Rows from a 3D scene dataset
※ ※ ※
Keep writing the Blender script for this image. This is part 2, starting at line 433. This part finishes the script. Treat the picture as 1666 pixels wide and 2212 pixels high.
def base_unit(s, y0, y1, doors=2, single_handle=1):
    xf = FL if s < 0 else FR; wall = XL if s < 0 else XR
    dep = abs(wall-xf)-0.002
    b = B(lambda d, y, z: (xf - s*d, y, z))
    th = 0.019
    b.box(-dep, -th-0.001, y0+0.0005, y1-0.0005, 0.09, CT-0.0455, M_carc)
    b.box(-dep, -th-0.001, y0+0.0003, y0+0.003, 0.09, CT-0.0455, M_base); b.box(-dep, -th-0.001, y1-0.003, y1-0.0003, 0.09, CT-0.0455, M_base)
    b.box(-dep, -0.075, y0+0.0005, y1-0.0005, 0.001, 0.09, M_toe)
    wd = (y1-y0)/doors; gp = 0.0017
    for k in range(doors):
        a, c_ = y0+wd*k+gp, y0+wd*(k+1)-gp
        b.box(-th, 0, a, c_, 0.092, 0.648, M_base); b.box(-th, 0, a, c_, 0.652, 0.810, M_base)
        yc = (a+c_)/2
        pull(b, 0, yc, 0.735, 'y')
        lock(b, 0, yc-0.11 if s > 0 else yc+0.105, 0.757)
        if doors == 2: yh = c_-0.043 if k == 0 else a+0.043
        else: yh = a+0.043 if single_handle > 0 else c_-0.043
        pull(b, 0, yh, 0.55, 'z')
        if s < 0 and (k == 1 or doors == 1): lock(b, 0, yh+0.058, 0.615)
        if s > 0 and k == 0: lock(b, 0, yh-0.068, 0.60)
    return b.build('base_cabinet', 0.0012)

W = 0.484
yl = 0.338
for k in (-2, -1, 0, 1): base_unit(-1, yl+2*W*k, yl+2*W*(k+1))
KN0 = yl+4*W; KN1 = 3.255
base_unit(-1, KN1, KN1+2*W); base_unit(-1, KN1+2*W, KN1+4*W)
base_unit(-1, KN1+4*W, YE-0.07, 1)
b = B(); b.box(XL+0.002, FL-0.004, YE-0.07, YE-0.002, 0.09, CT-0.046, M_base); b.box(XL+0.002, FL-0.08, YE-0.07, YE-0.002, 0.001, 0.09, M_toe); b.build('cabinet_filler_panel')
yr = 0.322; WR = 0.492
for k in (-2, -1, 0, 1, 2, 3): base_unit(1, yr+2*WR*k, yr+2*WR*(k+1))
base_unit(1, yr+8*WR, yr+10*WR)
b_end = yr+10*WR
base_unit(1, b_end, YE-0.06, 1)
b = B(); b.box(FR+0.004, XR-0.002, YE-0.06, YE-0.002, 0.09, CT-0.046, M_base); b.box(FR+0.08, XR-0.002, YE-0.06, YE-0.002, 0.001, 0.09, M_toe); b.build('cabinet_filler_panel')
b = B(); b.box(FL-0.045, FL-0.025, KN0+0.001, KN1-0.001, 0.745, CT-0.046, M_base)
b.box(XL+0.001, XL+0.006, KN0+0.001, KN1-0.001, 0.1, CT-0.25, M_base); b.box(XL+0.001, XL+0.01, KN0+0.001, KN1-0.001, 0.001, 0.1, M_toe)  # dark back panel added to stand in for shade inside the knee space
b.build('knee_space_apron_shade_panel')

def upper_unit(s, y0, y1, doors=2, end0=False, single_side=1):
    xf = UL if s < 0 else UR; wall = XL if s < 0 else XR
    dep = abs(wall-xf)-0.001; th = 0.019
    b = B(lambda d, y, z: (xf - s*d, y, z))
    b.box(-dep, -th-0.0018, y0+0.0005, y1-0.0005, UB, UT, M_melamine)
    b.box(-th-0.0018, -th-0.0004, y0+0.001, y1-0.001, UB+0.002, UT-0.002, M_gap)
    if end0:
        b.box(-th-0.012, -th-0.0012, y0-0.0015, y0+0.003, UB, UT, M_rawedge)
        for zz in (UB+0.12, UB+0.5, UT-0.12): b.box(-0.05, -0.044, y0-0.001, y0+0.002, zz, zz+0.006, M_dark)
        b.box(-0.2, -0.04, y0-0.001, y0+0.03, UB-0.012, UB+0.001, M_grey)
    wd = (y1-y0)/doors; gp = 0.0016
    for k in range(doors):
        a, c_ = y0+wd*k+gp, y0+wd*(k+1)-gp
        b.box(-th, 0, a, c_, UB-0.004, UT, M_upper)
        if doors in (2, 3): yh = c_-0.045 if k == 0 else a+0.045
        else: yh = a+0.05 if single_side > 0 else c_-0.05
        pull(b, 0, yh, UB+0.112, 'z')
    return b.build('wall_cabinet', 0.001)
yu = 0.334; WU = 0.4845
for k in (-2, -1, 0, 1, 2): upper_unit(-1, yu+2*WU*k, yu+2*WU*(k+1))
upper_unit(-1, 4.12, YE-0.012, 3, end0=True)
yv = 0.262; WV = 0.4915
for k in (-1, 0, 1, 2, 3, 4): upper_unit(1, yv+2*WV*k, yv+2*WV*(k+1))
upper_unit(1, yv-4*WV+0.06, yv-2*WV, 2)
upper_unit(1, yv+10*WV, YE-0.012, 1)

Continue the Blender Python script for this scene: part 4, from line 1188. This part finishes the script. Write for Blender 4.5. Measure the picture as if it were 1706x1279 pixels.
※ ※ ※
## WHAT TO PRODUCE
Retype the listing. Match it exactly.

## REPLY TO THE EXERCISE
Keep writing the Blender script for this image. This is part 2, starting at line 433. This part finishes the script. Treat the picture as 1666 pixels wide and 2212 pixels high.
def base_unit(s, y0, y1, doors=2, single_handle=1):
    xf = FL if s < 0 else FR; wall = XL if s < 0 else XR
    dep = abs(wall-xf)-0.002
    b = B(lambda d, y, z: (xf - s*d, y, z))
    th = 0.019
    b.box(-dep, -th-0.001, y0+0.0005, y1-0.0005, 0.09, CT-0.0455, M_carc)
    b.box(-dep, -th-0.001, y0+0.0003, y0+0.003, 0.09, CT-0.0455, M_base); b.box(-dep, -th-0.001, y1-0.003, y1-0.0003, 0.09, CT-0.0455, M_base)
    b.box(-dep, -0.075, y0+0.0005, y1-0.0005, 0.001, 0.09, M_toe)
    wd = (y1-y0)/doors; gp = 0.0017
    for k in range(doors):
        a, c_ = y0+wd*k+gp, y0+wd*(k+1)-gp
        b.box(-th, 0, a, c_, 0.092, 0.648, M_base); b.box(-th, 0, a, c_, 0.652, 0.810, M_base)
        yc = (a+c_)/2
        pull(b, 0, yc, 0.735, 'y')
        lock(b, 0, yc-0.11 if s > 0 else yc+0.105, 0.757)
        if doors == 2: yh = c_-0.043 if k == 0 else a+0.043
        else: yh = a+0.043 if single_handle > 0 else c_-0.043
        pull(b, 0, yh, 0.55, 'z')
        if s < 0 and (k == 1 or doors == 1): lock(b, 0, yh+0.058, 0.615)
        if s > 0 and k == 0: lock(b, 0, yh-0.068, 0.60)
    return b.build('base_cabinet', 0.0012)

W = 0.484
yl = 0.338
for k in (-2, -1, 0, 1): base_unit(-1, yl+2*W*k, yl+2*W*(k+1))
KN0 = yl+4*W; KN1 = 3.255
base_unit(-1, KN1, KN1+2*W); base_unit(-1, KN1+2*W, KN1+4*W)
base_unit(-1, KN1+4*W, YE-0.07, 1)
b = B(); b.box(XL+0.002, FL-0.004, YE-0.07, YE-0.002, 0.09, CT-0.046, M_base); b.box(XL+0.002, FL-0.08, YE-0.07, YE-0.002, 0.001, 0.09, M_toe); b.build('cabinet_filler_panel')
yr = 0.322; WR = 0.492
for k in (-2, -1, 0, 1, 2, 3): base_unit(1, yr+2*WR*k, yr+2*WR*(k+1))
base_unit(1, yr+8*WR, yr+10*WR)
b_end = yr+10*WR
base_unit(1, b_end, YE-0.06, 1)
b = B(); b.box(FR+0.004, XR-0.002, YE-0.06, YE-0.002, 0.09, CT-0.046, M_base); b.box(FR+0.08, XR-0.002, YE-0.06, YE-0.002, 0.001, 0.09, M_toe); b.build('cabinet_filler_panel')
b = B(); b.box(FL-0.045, FL-0.025, KN0+0.001, KN1-0.001, 0.745, CT-0.046, M_base)
b.box(XL+0.001, XL+0.006, KN0+0.001, KN1-0.001, 0.1, CT-0.25, M_base); b.box(XL+0.001, XL+0.01, KN0+0.001, KN1-0.001, 0.001, 0.1, M_toe)  # dark back panel added to stand in for shade inside the knee space
b.build('knee_space_apron_shade_panel')

def upper_unit(s, y0, y1, doors=2, end0=False, single_side=1):
    xf = UL if s < 0 else UR; wall = XL if s < 0 else XR
    dep = abs(wall-xf)-0.001; th = 0.019
    b = B(lambda d, y, z: (xf - s*d, y, z))
    b.box(-dep, -th-0.0018, y0+0.0005, y1-0.0005, UB, UT, M_melamine)
    b.box(-th-0.0018, -th-0.0004, y0+0.001, y1-0.001, UB+0.002, UT-0.002, M_gap)
    if end0:
        b.box(-th-0.012, -th-0.0012, y0-0.0015, y0+0.003, UB, UT, M_rawedge)
        for zz in (UB+0.12, UB+0.5, UT-0.12): b.box(-0.05, -0.044, y0-0.001, y0+0.002, zz, zz+0.006, M_dark)
        b.box(-0.2, -0.04, y0-0.001, y0+0.03, UB-0.012, UB+0.001, M_grey)
    wd = (y1-y0)/doors; gp = 0.0016
    for k in range(doors):
        a, c_ = y0+wd*k+gp, y0+wd*(k+1)-gp
        b.box(-th, 0, a, c_, UB-0.004, UT, M_upper)
        if doors in (2, 3): yh = c_-0.045 if k == 0 else a+0.045
        else: yh = a+0.05 if single_side > 0 else c_-0.05
        pull(b, 0, yh, UB+0.112, 'z')
    return b.build('wall_cabinet', 0.001)
yu = 0.334; WU = 0.4845
for k in (-2, -1, 0, 1, 2): upper_unit(-1, yu+2*WU*k, yu+2*WU*(k+1))
upper_unit(-1, 4.12, YE-0.012, 3, end0=True)
yv = 0.262; WV = 0.4915
for k in (-1, 0, 1, 2, 3, 4): upper_unit(1, yv+2*WV*k, yv+2*WV*(k+1))
upper_unit(1, yv-4*WV+0.06, yv-2*WV, 2)
upper_unit(1, yv+10*WV, YE-0.012, 1)

Continue the Blender Python script for this scene: part 4, from line 1188. This part finishes the script. Write for Blender 4.5. Measure the picture as if it were 1706x1279 pixels.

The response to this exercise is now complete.